> _What needs to be done_
Only the lines from the start of the material through the line containing "except Exception: pass" are to be extracted, exactly as they appear.
====
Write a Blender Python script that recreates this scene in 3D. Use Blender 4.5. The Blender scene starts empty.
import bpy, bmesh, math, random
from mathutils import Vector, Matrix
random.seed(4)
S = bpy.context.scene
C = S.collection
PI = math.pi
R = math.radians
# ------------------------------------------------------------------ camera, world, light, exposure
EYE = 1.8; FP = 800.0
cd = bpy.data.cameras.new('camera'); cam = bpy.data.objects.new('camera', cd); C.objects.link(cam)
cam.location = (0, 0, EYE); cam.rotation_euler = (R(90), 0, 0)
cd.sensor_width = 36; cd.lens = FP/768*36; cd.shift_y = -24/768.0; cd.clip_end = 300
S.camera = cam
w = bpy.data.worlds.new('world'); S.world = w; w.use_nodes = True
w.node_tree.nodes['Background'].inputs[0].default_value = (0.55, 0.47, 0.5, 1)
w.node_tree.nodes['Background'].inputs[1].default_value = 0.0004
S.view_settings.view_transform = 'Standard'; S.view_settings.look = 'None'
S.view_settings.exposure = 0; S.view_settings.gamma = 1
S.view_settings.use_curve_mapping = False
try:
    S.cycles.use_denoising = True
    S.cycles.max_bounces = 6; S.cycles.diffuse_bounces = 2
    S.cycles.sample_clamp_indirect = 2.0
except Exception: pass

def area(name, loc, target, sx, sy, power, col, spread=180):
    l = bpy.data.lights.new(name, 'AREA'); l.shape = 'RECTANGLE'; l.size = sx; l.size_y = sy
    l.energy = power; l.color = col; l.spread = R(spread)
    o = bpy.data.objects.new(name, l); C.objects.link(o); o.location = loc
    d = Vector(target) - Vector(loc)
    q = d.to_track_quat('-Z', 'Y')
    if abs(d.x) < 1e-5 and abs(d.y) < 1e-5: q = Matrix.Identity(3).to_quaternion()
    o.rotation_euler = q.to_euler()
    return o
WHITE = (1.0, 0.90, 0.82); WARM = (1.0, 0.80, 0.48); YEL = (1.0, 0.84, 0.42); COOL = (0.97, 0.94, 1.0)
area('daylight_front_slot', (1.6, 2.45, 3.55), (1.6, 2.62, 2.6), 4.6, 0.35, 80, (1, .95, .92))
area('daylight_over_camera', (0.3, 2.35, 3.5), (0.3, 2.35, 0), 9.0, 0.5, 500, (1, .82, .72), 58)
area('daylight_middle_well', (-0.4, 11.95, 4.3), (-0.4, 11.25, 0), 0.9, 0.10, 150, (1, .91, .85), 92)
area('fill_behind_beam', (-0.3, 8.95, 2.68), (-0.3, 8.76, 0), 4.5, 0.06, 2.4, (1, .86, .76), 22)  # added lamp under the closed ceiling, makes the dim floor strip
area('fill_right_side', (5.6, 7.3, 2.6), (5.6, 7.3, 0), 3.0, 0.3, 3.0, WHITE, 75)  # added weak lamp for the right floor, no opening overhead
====
> _Correct output_
Write a Blender Python script that recreates this scene in 3D. Use Blender 4.5. The Blender scene starts empty.
import bpy, bmesh, math, random
from mathutils import Vector, Matrix
random.seed(4)
S = bpy.context.scene
C = S.collection
PI = math.pi
R = math.radians
# ------------------------------------------------------------------ camera, world, light, exposure
EYE = 1.8; FP = 800.0
cd = bpy.data.cameras.new('camera'); cam = bpy.data.objects.new('camera', cd); C.objects.link(cam)
cam.location = (0, 0, EYE); cam.rotation_euler = (R(90), 0, 0)
cd.sensor_width = 36; cd.lens = FP/768*36; cd.shift_y = -24/768.0; cd.clip_end = 300
S.camera = cam
w = bpy.data.worlds.new('world'); S.world = w; w.use_nodes = True
w.node_tree.nodes['Background'].inputs[0].default_value = (0.55, 0.47, 0.5, 1)
w.node_tree.nodes['Background'].inputs[1].default_value = 0.0004
S.view_settings.view_transform = 'Standard'; S.view_settings.look = 'None'
S.view_settings.exposure = 0; S.view_settings.gamma = 1
S.view_settings.use_curve_mapping = False
try:
    S.cycles.use_denoising = True
    S.cycles.max_bounces = 6; S.cycles.diffuse_bounces = 2
    S.cycles.sample_clamp_indirect = 2.0
except Exception: pass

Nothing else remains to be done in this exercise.